JEFFERSON B. SESSIONS, III, U. S. ATTORNEY GENERAL,
Respondent
Petition for Review of an Order of the
Board of Immigration Appeals
BIA No. A200 022 363
Before REAVLEY, PRADO, and GRAVES, Circuit Judges.
PER CURIAM: *
Vidal Alberto Guevara, a native and citizen of El Salvador, petitions for
review of the order of the Board of Immigration Appeals (BIA) dismissing his
appeal from the denial of his motion to reopen an in absentia order of removal.

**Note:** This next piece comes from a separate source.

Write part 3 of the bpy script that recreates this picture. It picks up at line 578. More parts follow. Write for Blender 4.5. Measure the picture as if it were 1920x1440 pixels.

Guevara was ordered removed in 2005. We understand Guevara to argue that
he had a statutory right to reopen the proceedings, he was entitled to equitable
* Pursuant to 5TH CIR. R. 47.5, the court has determined that this opinion should not
be published and is not precedent except under the limited circumstances set forth in 5TH
CIR. R. 47.5.4.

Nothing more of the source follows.